DIRECTIONS FOR THIS TASK: In your copy, repeat the records exactly and leave out the pictures.

****************

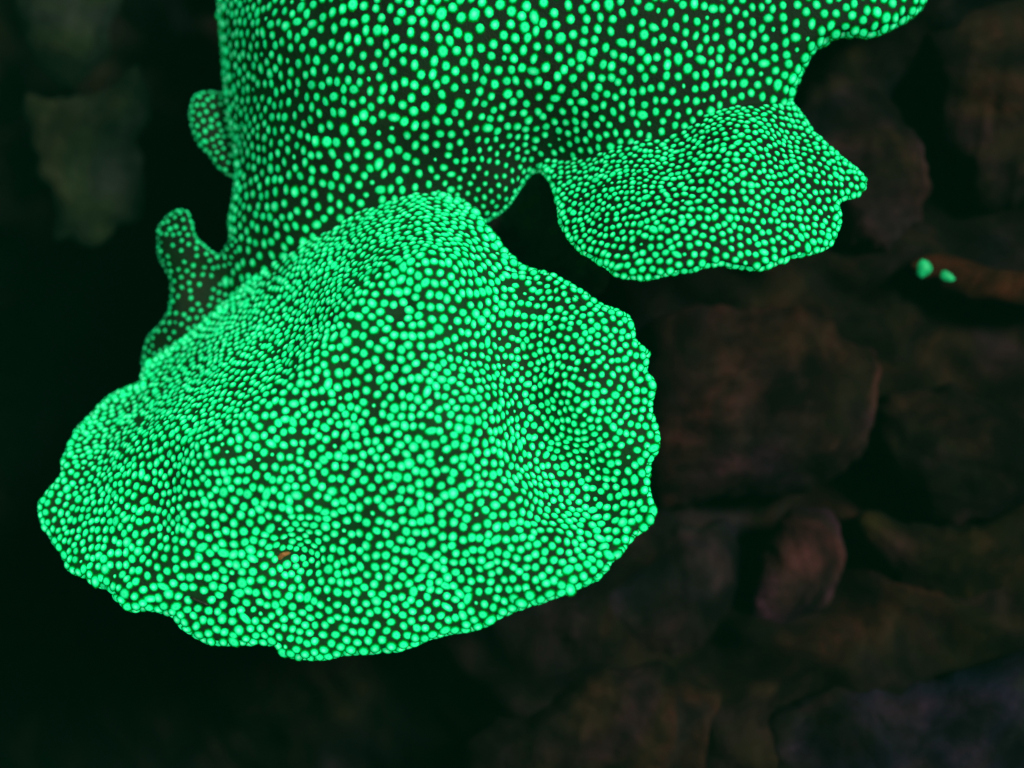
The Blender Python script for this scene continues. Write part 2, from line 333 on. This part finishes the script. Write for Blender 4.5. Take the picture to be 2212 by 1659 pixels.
cam_p = np.array([0, -D*S, 0])
bvhs = [BVHTree.FromPolygons([tuple(p) for p in dd['verts']], dd['faces']) for _, dd, _ in bodies]
sites = []      # pos, normal, radius, visible, facing, kind
for bi, (ob, dd, kind) in enumerate(bodies):
    V = dd['verts']; fs = dd['faces']; n = dd['n']
    U2 = np.concatenate([dd['U'].ravel(), dd['U'].ravel()[:-dd['nth']]]); V2 = np.concatenate([dd['V'].ravel(), dd['V'].ravel()[:-dd['nth']]])
    D2 = np.concatenate([dd['dist'].ravel(), dd['dist'].ravel()[:-dd['nth']]])
    tri = []
    for k, f in enumerate(fs):
        if k >= dd['nfront'] and D2[f[0]] > 4: continue        # polyps wrap a little way onto the back
        if len(f) == 3: tri.append(f)
        else: tri.append((f[0], f[1], f[2])); tri.append((f[0], f[2], f[3]))
    tri = np.array(tri); A, B, C = V[tri[:, 0]], V[tri[:, 1]], V[tri[:, 2]]
    ar = 0.5*np.linalg.norm(np.cross(B-A, C-A), axis=1)/S/S
    uc = U2[tri].mean(1); vc = V2[tri].mean(1); s = np.clip(spacing(kind, uc, vc), 0.10, 0.5)
    inframe = (vc > -60) & (uc < 2270)
    wgt = ar/s**2*inframe; npoly = wgt.sum()/0.86
    ncand = int(min(npoly*30, 190000))
    pick = rng.choice(len(tri), ncand, p=wgt/wgt.sum())
    r1 = np.sqrt(rng.random(ncand)); r2 = rng.random(ncand)
    w0, w1, w2 = (1-r1)[:, None], (r1*(1-r2))[:, None], (r1*r2)[:, None]
    pos = (A[pick]*w0+B[pick]*w1+C[pick]*w2)/S
    cu = U2[tri[pick]]; cu = (cu*np.hstack([w0, w1, w2])).sum(1); cv = (V2[tri[pick]]*np.hstack([w0, w1, w2])).sum(1)
    cd = (D2[tri[pick]]*np.hstack([w0, w1, w2])).sum(1)
    sp = np.clip(spacing(kind, cu, cv), 0.10, 0.5)
    pos_true = pos; pos = pos*np.array([1.0, 1.0, 0.86])      # polyps crowd a little along rows, rows stand a little apart
    cell = 0.30; grid = {}; chosen = []
    keys = np.floor(pos/cell).astype(int)
    P_l = pos.tolist(); K_l = keys.tolist(); S_l = sp.tolist()
    for i in range(ncand):
        x, y, z = P_l[i]; kx, ky, kz = K_l[i]; rr = S_l[i]*0.86; ok = True; rr2 = rr*rr
        for ax in (kx-1, kx, kx+1):
            for ay in (ky-1, ky, ky+1):
                for az in (kz-1, kz, kz+1):
                    g = grid.get((ax, ay, az))
                    if g:
                        for (qx, qy, qz) in g:
                            if (qx-x)**2+(qy-y)**2+(qz-z)**2 < rr2: ok = False; break
                    if not ok: break
                if not ok: break
            if not ok: break
        if ok:
            grid.setdefault((kx, ky, kz), []).append((x, y, z)); chosen.append(i)
    cen = pos[chosen].copy()
    kd_c = KDTree(ncand)
    for i, p in enumerate(P_l): kd_c.insert(p, i)
    kd_c.balance()
    idx = list(chosen)
    for it in range(8):
        kd = KDTree(len(cen))
        for i, p in enumerate(cen.tolist()): kd.insert(p, i)
        kd.balance()
        own = np.fromiter((kd.find(p)[1] for p in P_l), int, ncand)
        cnt = np.bincount(own, minlength=len(cen)); sm = np.stack([np.bincount(own, pos[:, a], minlength=len(cen)) for a in range(3)], 1)
        new = np.where(cnt[:, None] > 0, sm/np.maximum(cnt, 1)[:, None], cen)
        idx = [kd_c.find(p)[1] for p in new.tolist()]; cen = pos[idx]
    others = [k for k in range(len(bodies)) if k != bi]
    for i in idx:
        p = Vector(pos_true[i])*S
        loc, nor, fi, dist = bvhs[bi].find_nearest(p)
        nv = Vector(nor)
        # smooth normal from the front sheet
        inside = False
        for k in others:
            l2, n2, f2, d2 = bvhs[k].find_nearest(p)
            if d2 < 0.05:
                # parity test along the view axis
                cnt_ = 0; o_ = Vector(p); 
                for _ in range(12):
                    h = bvhs[k].ray_cast(o_, Vector((0.013, -1, 0.007)))
                    if h[0] is None: break
                    cnt_ += 1; o_ = h[0]+Vector((0, -1e-5, 0))
                if cnt_ % 2: inside = True; break
        if inside: continue
        sites.append([p, nv, i, cu[i], cv[i], sp[i], kind, bi, float(cd[i])])

def smooth_normal(bi, p):
    dd = bodies[bi][1]
    return None
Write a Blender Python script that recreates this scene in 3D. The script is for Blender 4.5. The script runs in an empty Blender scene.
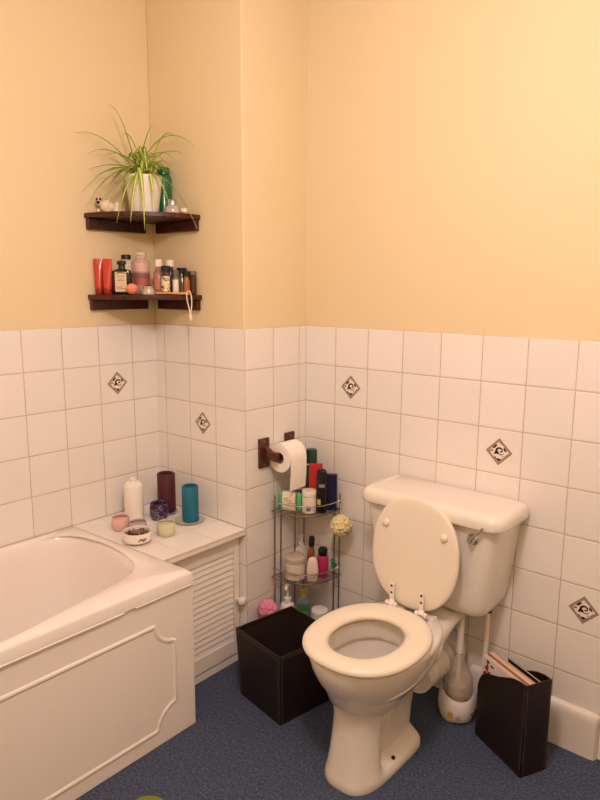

****************

EXPECTED ANSWER:
The Blender Python script for this scene continues. Write part 2, from line 333 on. This part finishes the script. Write for Blender 4.5. Take the picture to be 2212 by 1659 pixels.
cam_p = np.array([0, -D*S, 0])
bvhs = [BVHTree.FromPolygons([tuple(p) for p in dd['verts']], dd['faces']) for _, dd, _ in bodies]
sites = []      # pos, normal, radius, visible, facing, kind
for bi, (ob, dd, kind) in enumerate(bodies):
    V = dd['verts']; fs = dd['faces']; n = dd['n']
    U2 = np.concatenate([dd['U'].ravel(), dd['U'].ravel()[:-dd['nth']]]); V2 = np.concatenate([dd['V'].ravel(), dd['V'].ravel()[:-dd['nth']]])
    D2 = np.concatenate([dd['dist'].ravel(), dd['dist'].ravel()[:-dd['nth']]])
    tri = []
    for k, f in enumerate(fs):
        if k >= dd['nfront'] and D2[f[0]] > 4: continue        # polyps wrap a little way onto the back
        if len(f) == 3: tri.append(f)
        else: tri.append((f[0], f[1], f[2])); tri.append((f[0], f[2], f[3]))
    tri = np.array(tri); A, B, C = V[tri[:, 0]], V[tri[:, 1]], V[tri[:, 2]]
    ar = 0.5*np.linalg.norm(np.cross(B-A, C-A), axis=1)/S/S
    uc = U2[tri].mean(1); vc = V2[tri].mean(1); s = np.clip(spacing(kind, uc, vc), 0.10, 0.5)
    inframe = (vc > -60) & (uc < 2270)
    wgt = ar/s**2*inframe; npoly = wgt.sum()/0.86
    ncand = int(min(npoly*30, 190000))
    pick = rng.choice(len(tri), ncand, p=wgt/wgt.sum())
    r1 = np.sqrt(rng.random(ncand)); r2 = rng.random(ncand)
    w0, w1, w2 = (1-r1)[:, None], (r1*(1-r2))[:, None], (r1*r2)[:, None]
    pos = (A[pick]*w0+B[pick]*w1+C[pick]*w2)/S
    cu = U2[tri[pick]]; cu = (cu*np.hstack([w0, w1, w2])).sum(1); cv = (V2[tri[pick]]*np.hstack([w0, w1, w2])).sum(1)
    cd = (D2[tri[pick]]*np.hstack([w0, w1, w2])).sum(1)
    sp = np.clip(spacing(kind, cu, cv), 0.10, 0.5)
    pos_true = pos; pos = pos*np.array([1.0, 1.0, 0.86])      # polyps crowd a little along rows, rows stand a little apart
    cell = 0.30; grid = {}; chosen = []
    keys = np.floor(pos/cell).astype(int)
    P_l = pos.tolist(); K_l = keys.tolist(); S_l = sp.tolist()
    for i in range(ncand):
        x, y, z = P_l[i]; kx, ky, kz = K_l[i]; rr = S_l[i]*0.86; ok = True; rr2 = rr*rr
        for ax in (kx-1, kx, kx+1):
            for ay in (ky-1, ky, ky+1):
                for az in (kz-1, kz, kz+1):
                    g = grid.get((ax, ay, az))
                    if g:
                        for (qx, qy, qz) in g:
                            if (qx-x)**2+(qy-y)**2+(qz-z)**2 < rr2: ok = False; break
                    if not ok: break
                if not ok: break
            if not ok: break
        if ok:
            grid.setdefault((kx, ky, kz), []).append((x, y, z)); chosen.append(i)
    cen = pos[chosen].copy()
    kd_c = KDTree(ncand)
    for i, p in enumerate(P_l): kd_c.insert(p, i)
    kd_c.balance()
    idx = list(chosen)
    for it in range(8):
        kd = KDTree(len(cen))
        for i, p in enumerate(cen.tolist()): kd.insert(p, i)
        kd.balance()
        own = np.fromiter((kd.find(p)[1] for p in P_l), int, ncand)
        cnt = np.bincount(own, minlength=len(cen)); sm = np.stack([np.bincount(own, pos[:, a], minlength=len(cen)) for a in range(3)], 1)
        new = np.where(cnt[:, None] > 0, sm/np.maximum(cnt, 1)[:, None], cen)
        idx = [kd_c.find(p)[1] for p in new.tolist()]; cen = pos[idx]
    others = [k for k in range(len(bodies)) if k != bi]
    for i in idx:
        p = Vector(pos_true[i])*S
        loc, nor, fi, dist = bvhs[bi].find_nearest(p)
        nv = Vector(nor)
        # smooth normal from the front sheet
        inside = False
        for k in others:
            l2, n2, f2, d2 = bvhs[k].find_nearest(p)
            if d2 < 0.05:
                # parity test along the view axis
                cnt_ = 0; o_ = Vector(p); 
                for _ in range(12):
                    h = bvhs[k].ray_cast(o_, Vector((0.013, -1, 0.007)))
                    if h[0] is None: break
                    cnt_ += 1; o_ = h[0]+Vector((0, -1e-5, 0))
                if cnt_ % 2: inside = True; break
        if inside: continue
        sites.append([p, nv, i, cu[i], cv[i], sp[i], kind, bi, float(cd[i])])

def smooth_normal(bi, p):
    dd = bodies[bi][1]
    return None
Write a Blender Python script that recreates this scene in 3D. The script is for Blender 4.5. The script runs in an empty Blender scene.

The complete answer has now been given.